Extract the first line through the line containing "tag(o, 'brown leaves" from the listing below, exactly as written.

- RECORDED DATA:
-- Begin --

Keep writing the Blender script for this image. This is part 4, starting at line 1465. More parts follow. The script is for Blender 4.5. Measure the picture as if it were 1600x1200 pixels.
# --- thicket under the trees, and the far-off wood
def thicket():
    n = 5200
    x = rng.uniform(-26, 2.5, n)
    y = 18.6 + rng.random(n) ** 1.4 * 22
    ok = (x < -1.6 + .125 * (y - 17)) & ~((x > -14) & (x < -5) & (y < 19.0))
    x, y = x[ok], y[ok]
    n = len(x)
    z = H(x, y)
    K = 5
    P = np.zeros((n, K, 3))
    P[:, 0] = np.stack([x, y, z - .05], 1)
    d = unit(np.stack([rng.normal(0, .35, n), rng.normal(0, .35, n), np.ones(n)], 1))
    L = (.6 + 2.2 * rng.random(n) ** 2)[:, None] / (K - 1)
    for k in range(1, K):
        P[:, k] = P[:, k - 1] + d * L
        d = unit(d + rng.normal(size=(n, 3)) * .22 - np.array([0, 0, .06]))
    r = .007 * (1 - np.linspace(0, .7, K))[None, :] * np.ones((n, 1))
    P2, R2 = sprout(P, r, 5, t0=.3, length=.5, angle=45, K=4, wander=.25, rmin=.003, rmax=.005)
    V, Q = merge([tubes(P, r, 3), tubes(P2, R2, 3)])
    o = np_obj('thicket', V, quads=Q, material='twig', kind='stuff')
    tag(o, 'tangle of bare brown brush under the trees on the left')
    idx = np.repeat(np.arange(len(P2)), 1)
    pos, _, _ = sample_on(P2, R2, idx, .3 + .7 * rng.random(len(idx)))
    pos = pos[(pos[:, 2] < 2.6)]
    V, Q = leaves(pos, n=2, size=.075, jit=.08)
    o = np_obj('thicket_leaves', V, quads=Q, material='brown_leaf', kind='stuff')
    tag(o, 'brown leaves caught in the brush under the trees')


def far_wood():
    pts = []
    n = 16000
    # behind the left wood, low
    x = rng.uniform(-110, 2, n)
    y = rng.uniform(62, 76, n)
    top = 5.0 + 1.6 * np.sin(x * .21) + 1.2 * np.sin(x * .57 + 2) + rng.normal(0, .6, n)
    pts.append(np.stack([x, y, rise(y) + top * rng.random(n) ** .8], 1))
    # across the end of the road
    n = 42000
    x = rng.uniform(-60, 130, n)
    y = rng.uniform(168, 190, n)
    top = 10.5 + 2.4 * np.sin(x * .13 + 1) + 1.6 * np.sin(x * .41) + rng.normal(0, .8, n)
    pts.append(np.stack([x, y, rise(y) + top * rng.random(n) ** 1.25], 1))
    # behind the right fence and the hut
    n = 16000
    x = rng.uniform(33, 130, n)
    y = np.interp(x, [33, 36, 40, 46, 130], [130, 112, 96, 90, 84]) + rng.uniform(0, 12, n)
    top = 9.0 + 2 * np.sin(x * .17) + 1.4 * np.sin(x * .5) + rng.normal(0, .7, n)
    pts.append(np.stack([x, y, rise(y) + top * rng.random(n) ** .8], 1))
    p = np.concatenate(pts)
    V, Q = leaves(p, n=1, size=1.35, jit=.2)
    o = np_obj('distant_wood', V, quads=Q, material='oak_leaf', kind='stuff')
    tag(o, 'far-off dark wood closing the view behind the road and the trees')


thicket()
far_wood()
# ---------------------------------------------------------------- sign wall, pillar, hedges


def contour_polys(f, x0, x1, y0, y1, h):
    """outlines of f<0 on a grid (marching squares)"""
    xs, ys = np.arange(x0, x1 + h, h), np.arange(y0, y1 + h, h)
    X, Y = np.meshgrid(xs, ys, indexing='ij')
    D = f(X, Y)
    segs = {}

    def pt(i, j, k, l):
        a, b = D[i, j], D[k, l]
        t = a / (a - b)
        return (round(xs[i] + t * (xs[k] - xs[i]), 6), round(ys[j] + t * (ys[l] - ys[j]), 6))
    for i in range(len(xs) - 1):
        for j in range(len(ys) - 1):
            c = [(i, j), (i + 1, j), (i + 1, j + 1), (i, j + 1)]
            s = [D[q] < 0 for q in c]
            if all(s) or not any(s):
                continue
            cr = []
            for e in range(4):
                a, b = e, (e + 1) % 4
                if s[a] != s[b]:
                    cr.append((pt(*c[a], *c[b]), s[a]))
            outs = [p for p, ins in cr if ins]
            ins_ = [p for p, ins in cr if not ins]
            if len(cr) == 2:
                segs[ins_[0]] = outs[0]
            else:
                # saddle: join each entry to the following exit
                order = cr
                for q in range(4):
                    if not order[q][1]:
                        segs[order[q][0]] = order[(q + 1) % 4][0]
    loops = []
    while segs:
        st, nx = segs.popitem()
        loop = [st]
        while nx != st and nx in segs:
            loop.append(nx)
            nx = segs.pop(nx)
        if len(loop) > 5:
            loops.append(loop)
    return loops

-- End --

- COMPLETE OUTPUT:
Keep writing the Blender script for this image. This is part 4, starting at line 1465. More parts follow. The script is for Blender 4.5. Measure the picture as if it were 1600x1200 pixels.
# --- thicket under the trees, and the far-off wood
def thicket():
    n = 5200
    x = rng.uniform(-26, 2.5, n)
    y = 18.6 + rng.random(n) ** 1.4 * 22
    ok = (x < -1.6 + .125 * (y - 17)) & ~((x > -14) & (x < -5) & (y < 19.0))
    x, y = x[ok], y[ok]
    n = len(x)
    z = H(x, y)
    K = 5
    P = np.zeros((n, K, 3))
    P[:, 0] = np.stack([x, y, z - .05], 1)
    d = unit(np.stack([rng.normal(0, .35, n), rng.normal(0, .35, n), np.ones(n)], 1))
    L = (.6 + 2.2 * rng.random(n) ** 2)[:, None] / (K - 1)
    for k in range(1, K):
        P[:, k] = P[:, k - 1] + d * L
        d = unit(d + rng.normal(size=(n, 3)) * .22 - np.array([0, 0, .06]))
    r = .007 * (1 - np.linspace(0, .7, K))[None, :] * np.ones((n, 1))
    P2, R2 = sprout(P, r, 5, t0=.3, length=.5, angle=45, K=4, wander=.25, rmin=.003, rmax=.005)
    V, Q = merge([tubes(P, r, 3), tubes(P2, R2, 3)])
    o = np_obj('thicket', V, quads=Q, material='twig', kind='stuff')
    tag(o, 'tangle of bare brown brush under the trees on the left')
    idx = np.repeat(np.arange(len(P2)), 1)
    pos, _, _ = sample_on(P2, R2, idx, .3 + .7 * rng.random(len(idx)))
    pos = pos[(pos[:, 2] < 2.6)]
    V, Q = leaves(pos, n=2, size=.075, jit=.08)
    o = np_obj('thicket_leaves', V, quads=Q, material='brown_leaf', kind='stuff')
    tag(o, 'brown leaves caught in the brush under the trees')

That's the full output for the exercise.